Questo passo del Vangelo è dentro quel discorso del Maestro iniziato con l’immagine molto efficace della vite e dei tralci. Gesù insiste con i discepoli nell’insegnare di un legame tra lui e loro che è fondamentalmente un legame di amore. Questo legame è “riflesso” del legame d’amore che c’è in Dio stesso. Vivere legami d’amore veri significa, in altre parole, capire e vedere Dio stesso.
“Come il Padre ha amato me, anche io ho amato voi. Rimanete nel mio amore… Vi ho detto queste cose perché la mia gioia sia in voi e la vostra gioia sia piena”
Gesù comanda ai suoi l’amore reciproco perché sa che in quest’amore c’è vita per i suoi, e nell’amare trovano quella gioia profonda che non è un’allegria di un momento, ma una profonda e solida pace che rimane anche nei momenti tristi e difficili che sono inevitabili nella vita.
Ma l’amore è impegnativo, e spesso incredibilmente lo temiamo e lo evitiamo.
Gesù ai suoi discepoli ricorda che tra lui e loro c’è un legame non come tra servo-padrone, ma un legame da amici. “Non vi chiamo più servi… ma vi ho chiamato amici…”
Spesso viviamo la religione con l’atteggiamento del servo.
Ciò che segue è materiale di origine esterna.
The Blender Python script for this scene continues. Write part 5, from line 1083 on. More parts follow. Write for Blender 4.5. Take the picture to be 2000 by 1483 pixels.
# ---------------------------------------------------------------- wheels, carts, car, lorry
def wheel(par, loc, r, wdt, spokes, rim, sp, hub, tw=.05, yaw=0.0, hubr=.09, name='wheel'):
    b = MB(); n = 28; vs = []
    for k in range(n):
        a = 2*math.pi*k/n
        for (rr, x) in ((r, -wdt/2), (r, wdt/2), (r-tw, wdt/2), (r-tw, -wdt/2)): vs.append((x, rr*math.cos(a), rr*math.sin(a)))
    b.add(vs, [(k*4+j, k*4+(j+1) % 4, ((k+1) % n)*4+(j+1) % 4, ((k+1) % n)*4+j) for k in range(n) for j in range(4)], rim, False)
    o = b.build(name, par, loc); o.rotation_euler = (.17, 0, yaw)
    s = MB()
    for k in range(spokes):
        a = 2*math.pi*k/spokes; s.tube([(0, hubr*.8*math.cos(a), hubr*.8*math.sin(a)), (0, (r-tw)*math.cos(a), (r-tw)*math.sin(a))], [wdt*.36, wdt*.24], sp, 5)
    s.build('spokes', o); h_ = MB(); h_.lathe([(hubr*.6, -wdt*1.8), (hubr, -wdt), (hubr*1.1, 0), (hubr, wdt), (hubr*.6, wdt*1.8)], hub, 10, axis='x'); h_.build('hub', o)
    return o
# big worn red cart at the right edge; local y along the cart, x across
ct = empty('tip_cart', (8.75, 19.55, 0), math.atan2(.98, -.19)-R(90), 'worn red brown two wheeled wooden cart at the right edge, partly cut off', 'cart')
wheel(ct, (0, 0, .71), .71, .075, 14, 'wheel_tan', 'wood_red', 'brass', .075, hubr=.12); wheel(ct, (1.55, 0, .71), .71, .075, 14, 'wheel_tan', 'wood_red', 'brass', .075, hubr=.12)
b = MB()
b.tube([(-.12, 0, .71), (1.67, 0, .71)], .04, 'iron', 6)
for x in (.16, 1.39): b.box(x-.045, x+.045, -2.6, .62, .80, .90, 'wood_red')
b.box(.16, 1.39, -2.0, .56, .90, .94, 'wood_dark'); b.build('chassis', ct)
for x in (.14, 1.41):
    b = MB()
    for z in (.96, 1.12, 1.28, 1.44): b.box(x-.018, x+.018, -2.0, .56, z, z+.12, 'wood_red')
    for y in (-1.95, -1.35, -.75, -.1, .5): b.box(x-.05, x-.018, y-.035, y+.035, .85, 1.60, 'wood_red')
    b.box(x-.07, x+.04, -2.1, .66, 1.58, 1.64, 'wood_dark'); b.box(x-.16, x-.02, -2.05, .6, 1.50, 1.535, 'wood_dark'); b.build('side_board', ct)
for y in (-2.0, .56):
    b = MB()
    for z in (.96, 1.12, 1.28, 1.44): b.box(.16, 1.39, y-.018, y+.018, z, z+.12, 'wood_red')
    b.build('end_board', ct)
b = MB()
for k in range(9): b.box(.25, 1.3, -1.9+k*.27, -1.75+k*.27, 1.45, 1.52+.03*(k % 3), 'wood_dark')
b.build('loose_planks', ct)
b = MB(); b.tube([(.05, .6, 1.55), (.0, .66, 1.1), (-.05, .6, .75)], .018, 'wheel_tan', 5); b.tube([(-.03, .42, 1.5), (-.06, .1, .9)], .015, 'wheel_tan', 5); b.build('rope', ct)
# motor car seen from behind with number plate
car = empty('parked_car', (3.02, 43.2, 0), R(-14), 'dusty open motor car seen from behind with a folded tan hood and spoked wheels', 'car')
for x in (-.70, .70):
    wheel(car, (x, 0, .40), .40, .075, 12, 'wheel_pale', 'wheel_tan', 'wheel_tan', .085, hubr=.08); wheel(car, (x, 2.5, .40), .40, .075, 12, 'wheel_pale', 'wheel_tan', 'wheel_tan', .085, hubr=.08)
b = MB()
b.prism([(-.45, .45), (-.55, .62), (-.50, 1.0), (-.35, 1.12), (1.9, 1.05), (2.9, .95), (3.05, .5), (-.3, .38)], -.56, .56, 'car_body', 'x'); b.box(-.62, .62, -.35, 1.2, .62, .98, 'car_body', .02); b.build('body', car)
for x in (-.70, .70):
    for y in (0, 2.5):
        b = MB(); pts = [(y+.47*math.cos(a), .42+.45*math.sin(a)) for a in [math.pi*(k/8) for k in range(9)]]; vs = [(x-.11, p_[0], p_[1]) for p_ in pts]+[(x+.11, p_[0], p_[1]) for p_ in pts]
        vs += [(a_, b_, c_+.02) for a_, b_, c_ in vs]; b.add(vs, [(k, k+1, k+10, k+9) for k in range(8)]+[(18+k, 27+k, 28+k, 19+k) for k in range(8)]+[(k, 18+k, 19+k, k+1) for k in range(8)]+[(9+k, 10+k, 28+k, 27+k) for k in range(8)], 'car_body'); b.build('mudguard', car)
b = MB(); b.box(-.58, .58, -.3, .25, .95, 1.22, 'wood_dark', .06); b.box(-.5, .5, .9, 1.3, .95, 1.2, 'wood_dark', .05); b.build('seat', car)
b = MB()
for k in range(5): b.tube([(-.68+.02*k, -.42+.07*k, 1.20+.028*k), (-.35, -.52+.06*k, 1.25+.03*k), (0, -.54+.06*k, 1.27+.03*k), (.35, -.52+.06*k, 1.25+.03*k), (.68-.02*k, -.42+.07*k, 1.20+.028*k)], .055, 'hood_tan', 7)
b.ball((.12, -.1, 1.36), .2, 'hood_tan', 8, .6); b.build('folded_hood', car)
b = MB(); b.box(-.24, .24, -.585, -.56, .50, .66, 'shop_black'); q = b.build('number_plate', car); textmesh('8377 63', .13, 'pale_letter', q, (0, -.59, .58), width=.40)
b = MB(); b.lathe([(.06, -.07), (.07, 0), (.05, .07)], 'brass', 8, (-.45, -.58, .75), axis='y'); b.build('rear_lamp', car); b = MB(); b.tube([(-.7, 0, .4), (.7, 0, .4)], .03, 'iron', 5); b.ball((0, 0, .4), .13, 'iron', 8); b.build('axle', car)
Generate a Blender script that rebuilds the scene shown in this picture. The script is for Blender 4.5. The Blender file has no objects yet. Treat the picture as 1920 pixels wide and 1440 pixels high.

Pensiamo che vivere bene la fede sia principalmente conoscere gli ordini di Dio-Padrone, eseguirli il meglio possibile, temendo la punizione e sperando nel premio. Nella vita da servi al centro del rapporto con il padrone ci sta l’ordine da eseguire, del quale non importa sapere se è giusto o sbagliato, perché lo si deve solo eseguire. In fondo essere servi è più “facile” perché non comporta altro che lo sforzo di eseguire gli ordini senza un coinvolgimento del cuore e della mente e della vita. Padrone e servi hanno in fondo prospettive di vita e finalità diverse…
Ma Gesù non vuole servi, lui vuole amici, e vuole che i suoi amici conoscano e condividano con lui prima di tutto il cuore, la sua visione di Dio e del mondo e abbiano a cuore quello che lui ha a cuore.
Questo significa che il nostro legame con Gesù non si può risolvere in qualche pratica religiosa e nella sola preoccupazione di vivere secondo le regole, ma deve essere come un legame d’amore. Proprio come un legame di due sposi che decidono di vivere insieme per la vita.
L’amore vero per Gesù trasforma il nostro servizio al prossimo e ce lo fa sperimentare non come una esecuzione di doveri per evitare la punizione, ma come strada per vivere la gioia di Dio dentro la nostra vita. Vivere la fede come legame di amicizia e di amore ci permette di raggiungere quella gioia che cerchiamo come esseri umani ogni giorno.
Questa domenica viene dichiarato beato dalla Chiesa, cioè esempio di vera fede, il magistrato Rosario Livatino, ucciso dalla Mafia a 38 anni nel 1990. In questo giovane magistrato siciliano abbiamo un esempio molto concreto di cosa significa amare secondo il comandamento di Gesù e vivere nella sua amicizia: servire la giustizia anche a costo della vita, credendo che in questo servizio si realizza l’amicizia tra Gesù e i discepoli, e si guadagna la vera gioia, che non si trova nei soldi, nella carriera e tanto meno nella violenza.